The Holocaust trials reveal how ordinary people can be reshaped by ideology – in Australia, Melbourne’s anti-Israel marches offer a chilling reminder.
‘The only clue to what man can do is what he has already done.’
This line from the new Russell Crowe film Nuremberg should echo as Melbourne’s CBD fills once more with weekly anti-Israel marches, increasingly less about Gaza and more about ideological theatre.
The war that sparked them is long over. Israel neither sought it nor needed it. Yet the chants persist, week after week, louder, uglier: ‘Sanction Israel.’ ‘Israel is evil as F**k!’ ‘Free Palestine.’ The slogans mutate, the hostility escalates, the message is unmistakable.
And the uncomfortable truth is this: it happens because we let it happen.
We learned that lesson early. On October 9, 2023, just two days after 1,200 Israelis were slaughtered and around 250 hostages dragged into Gaza, crowds gathered on the Sydney Opera House steps. Antisemitic chants rang out under blue-and-white sails lit in solidarity with Israel: ‘Gas the Jews!’ ‘F**k the Jews!’ Officials tried to sanitise the scene, insisting the crowd had shouted, ‘Where’s the Jews?’ Downplaying hatred did not defuse tensions. It did the opposite. It advertised impunity. It showed that appeasement works.
Nuremberg is a historical drama that reconstructs the post-second world war trials of senior Nazi leaders, capturing not only the scale of the crimes of genocide, mass murder, and ideological terror, but also the moral and psychological mechanisms that allowed ordinary people to commit extraordinary evil. The film portrays the defendants not as monsters, but as human beings who embraced monstrous beliefs. Cruelty was repackaged as duty, violence as patriotism, genocide as necessity. It is terrifying precisely because it is recognisable.
The film’s most disturbing truth is simple, human beings are far more malleable than we like to think. Few of us believe we could be shaped by ideology. The Nuremberg defendants believed they were innocent too, loyal to their grotesque beliefs to the very end.
Today’s protests reveal the same mechanisms. Hatred is taught, not innate. Once a moral compass is replaced by ideological certainty, behaviour follows a predictable script. Ask some committed pro-Palestinian protesters a nuanced question, and the response is often a chant. Slogans replace argument. Ideology speaks for them.

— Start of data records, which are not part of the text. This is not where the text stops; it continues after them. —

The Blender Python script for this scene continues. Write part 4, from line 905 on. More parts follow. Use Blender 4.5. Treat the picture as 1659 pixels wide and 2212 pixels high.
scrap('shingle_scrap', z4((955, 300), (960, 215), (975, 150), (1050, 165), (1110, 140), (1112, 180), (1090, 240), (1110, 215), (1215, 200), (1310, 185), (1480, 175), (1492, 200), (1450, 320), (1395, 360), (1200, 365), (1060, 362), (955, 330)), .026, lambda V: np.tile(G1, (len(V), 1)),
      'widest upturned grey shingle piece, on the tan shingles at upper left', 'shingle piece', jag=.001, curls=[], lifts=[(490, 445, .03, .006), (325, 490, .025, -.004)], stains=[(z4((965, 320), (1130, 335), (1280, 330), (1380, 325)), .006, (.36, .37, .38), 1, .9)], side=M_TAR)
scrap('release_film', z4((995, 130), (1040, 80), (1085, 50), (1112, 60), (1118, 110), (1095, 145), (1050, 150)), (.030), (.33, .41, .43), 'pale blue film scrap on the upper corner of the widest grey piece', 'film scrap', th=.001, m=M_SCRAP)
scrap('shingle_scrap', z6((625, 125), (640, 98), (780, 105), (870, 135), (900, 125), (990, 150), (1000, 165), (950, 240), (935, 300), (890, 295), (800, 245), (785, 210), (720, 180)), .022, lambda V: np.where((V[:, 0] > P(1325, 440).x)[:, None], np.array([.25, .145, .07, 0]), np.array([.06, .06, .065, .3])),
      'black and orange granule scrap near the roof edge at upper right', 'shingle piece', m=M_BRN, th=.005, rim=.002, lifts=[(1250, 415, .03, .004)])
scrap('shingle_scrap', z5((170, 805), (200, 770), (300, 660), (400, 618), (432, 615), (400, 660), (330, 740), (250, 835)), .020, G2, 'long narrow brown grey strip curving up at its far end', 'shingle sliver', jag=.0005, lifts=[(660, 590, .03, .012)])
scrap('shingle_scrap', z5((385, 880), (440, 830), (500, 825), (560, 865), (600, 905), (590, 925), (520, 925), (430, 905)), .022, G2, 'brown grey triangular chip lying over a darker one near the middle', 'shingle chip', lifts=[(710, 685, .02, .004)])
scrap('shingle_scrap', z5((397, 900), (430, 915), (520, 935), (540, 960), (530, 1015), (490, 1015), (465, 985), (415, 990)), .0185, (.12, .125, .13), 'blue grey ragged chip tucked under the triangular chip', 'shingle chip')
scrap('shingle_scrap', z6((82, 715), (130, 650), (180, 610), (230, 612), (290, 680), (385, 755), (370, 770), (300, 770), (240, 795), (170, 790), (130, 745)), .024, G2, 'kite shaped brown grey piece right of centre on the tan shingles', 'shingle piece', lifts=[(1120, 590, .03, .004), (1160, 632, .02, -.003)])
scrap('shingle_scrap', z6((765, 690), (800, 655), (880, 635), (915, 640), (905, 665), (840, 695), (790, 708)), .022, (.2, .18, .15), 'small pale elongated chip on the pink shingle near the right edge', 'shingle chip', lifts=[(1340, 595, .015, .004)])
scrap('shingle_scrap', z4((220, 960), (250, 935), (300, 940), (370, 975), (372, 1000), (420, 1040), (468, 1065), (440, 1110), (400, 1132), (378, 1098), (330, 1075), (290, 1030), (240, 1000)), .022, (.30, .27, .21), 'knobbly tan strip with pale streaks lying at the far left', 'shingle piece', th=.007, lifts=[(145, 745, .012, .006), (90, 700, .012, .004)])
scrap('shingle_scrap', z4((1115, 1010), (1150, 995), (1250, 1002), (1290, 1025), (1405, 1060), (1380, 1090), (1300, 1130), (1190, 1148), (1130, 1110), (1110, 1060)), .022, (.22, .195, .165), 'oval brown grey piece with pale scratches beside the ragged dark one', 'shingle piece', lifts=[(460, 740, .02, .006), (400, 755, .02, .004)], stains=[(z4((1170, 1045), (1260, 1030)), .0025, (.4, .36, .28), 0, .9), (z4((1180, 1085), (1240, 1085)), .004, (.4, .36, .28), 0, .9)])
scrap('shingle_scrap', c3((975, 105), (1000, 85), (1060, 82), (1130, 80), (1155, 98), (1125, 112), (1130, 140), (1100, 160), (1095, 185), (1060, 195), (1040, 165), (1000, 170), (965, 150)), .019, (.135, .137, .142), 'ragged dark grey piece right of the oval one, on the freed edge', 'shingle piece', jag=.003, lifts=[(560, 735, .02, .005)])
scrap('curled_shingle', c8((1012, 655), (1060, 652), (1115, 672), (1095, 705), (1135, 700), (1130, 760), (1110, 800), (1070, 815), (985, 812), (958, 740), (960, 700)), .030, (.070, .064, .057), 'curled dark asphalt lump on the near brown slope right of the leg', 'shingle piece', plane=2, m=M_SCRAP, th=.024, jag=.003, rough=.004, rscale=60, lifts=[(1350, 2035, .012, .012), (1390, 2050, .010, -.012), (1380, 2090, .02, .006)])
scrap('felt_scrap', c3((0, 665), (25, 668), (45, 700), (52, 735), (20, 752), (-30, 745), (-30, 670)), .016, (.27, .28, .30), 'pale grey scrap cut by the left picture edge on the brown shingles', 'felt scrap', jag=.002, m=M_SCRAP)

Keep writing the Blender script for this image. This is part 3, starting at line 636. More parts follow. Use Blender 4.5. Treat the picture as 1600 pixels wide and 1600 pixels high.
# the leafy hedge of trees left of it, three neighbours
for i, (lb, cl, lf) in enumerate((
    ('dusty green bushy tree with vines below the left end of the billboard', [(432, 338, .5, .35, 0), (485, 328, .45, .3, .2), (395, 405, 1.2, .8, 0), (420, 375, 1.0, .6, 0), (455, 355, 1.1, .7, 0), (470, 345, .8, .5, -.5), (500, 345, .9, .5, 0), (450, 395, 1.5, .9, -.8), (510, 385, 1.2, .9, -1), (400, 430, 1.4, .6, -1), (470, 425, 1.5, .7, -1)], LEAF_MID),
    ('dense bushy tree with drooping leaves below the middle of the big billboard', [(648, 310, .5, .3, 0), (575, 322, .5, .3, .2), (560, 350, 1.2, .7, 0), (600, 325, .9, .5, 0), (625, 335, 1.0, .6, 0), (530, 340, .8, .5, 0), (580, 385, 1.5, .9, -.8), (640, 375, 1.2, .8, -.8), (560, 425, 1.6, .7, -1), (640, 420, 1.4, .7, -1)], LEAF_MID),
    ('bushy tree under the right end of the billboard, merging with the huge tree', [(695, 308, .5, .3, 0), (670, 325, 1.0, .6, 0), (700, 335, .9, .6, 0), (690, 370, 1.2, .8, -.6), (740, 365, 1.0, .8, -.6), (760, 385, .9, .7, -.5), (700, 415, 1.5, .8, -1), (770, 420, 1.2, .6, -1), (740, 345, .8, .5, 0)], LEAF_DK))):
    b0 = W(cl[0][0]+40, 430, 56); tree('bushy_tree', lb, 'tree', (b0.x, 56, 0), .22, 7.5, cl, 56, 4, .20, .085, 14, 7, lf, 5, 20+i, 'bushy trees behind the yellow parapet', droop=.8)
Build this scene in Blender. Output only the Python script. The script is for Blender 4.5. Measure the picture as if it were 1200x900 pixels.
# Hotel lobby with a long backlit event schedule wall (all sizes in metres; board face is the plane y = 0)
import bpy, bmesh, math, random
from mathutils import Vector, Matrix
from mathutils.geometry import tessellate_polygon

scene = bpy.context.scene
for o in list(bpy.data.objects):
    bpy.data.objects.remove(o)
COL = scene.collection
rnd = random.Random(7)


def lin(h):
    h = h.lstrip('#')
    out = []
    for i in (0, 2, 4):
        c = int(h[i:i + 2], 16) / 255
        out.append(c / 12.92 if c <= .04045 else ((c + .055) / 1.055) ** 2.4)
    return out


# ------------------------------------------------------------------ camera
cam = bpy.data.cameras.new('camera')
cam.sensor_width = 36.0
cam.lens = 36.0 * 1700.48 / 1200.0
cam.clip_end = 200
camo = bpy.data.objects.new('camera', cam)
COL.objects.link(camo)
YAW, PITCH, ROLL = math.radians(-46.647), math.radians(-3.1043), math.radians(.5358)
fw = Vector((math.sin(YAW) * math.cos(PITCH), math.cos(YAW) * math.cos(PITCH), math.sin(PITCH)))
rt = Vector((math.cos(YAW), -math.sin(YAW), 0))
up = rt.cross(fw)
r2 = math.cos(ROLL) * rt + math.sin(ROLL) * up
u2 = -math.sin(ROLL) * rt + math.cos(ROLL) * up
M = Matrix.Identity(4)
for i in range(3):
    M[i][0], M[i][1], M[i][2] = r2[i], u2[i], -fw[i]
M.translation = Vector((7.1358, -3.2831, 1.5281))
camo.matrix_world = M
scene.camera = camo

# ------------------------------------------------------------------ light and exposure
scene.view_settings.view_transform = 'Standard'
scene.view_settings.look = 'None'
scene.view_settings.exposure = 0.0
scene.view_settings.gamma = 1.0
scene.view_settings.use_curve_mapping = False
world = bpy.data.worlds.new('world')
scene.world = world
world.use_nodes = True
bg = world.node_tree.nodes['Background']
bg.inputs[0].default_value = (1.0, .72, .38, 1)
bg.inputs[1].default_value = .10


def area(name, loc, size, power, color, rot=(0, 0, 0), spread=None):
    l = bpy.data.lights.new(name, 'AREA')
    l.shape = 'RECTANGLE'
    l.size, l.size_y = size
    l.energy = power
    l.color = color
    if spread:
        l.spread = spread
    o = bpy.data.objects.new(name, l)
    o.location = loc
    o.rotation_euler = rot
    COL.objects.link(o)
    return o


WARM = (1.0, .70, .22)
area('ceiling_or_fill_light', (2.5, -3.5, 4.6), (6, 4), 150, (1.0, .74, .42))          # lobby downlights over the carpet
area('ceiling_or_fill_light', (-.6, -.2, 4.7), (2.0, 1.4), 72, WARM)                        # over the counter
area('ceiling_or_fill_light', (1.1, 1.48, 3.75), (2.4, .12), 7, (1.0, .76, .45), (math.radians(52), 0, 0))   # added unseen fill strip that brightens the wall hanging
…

These events did not emerge spontaneously. For years, Western universities and institutions have accepted large sums from foreign governments such as Qatar, whose ideological aims diverge sharply from liberal democratic values. The result is a culture where certain narratives are amplified, others silenced, and Western guilt over its past is treated as civic religion.
Israel becomes the ultimate symbolic target. For extremist movements that celebrated October, Israel is more than a country. It is the front line between their worldview and the West. Some released hostages have reported captors framing their struggle as extending to Western capitals once Israel is destroyed. We can see how countries like France, the United Kingdom and Australia are slowly falling to these ideologies. Easy to dismiss? Perhaps. Until it isn’t.
Ideology thrives on simplification: oppressed versus oppressor, righteous versus evil. Empathy disappears. Israeli civilians vanish from the conversation. They are reimagined as colonial occupiers, newcomers from 1948, ‘white’ invaders from Germany who are committing genocide and apartheid. Facts, history, and nuance are irrelevant. Ideology cares only that loyalty to the narrative is maintained.
This pattern extends beyond Israel. Calls to dismantle Australia as a settler colonial state, hijacked in association with the Palestinian cause, demonstrate the same ideological logic. Historical truth that Jews are indigenous to the land of Israel, the land of Judah, the origin of the term ‘Jew,’ later renamed ‘Palestine’ after the destruction of the Second Temple, is irrelevant to the ideology. Facts do not matter; conformity does.
Nuremberg reminds us that ideological conditioning reshapes the moral landscape long before it reshapes behaviour. In a chanting crowd, belonging intoxicates. Doubt becomes treason. Complexity and questioning become betrayal. Coercion is unnecessary when a slogan will do the work.
Those who fail to learn from the past are doomed to repeat it. Perhaps our government allows history to repeat itself because votes matter more than principle, because ideological conformity is politically convenient.
If Australia wants to stop the slide into imported extremism, history delivers a stark warning: ideology’s power lies not in obscuring facts, but in erasing our humanity. Once that blindness takes hold, the consequences are no longer abstract. They become painfully real.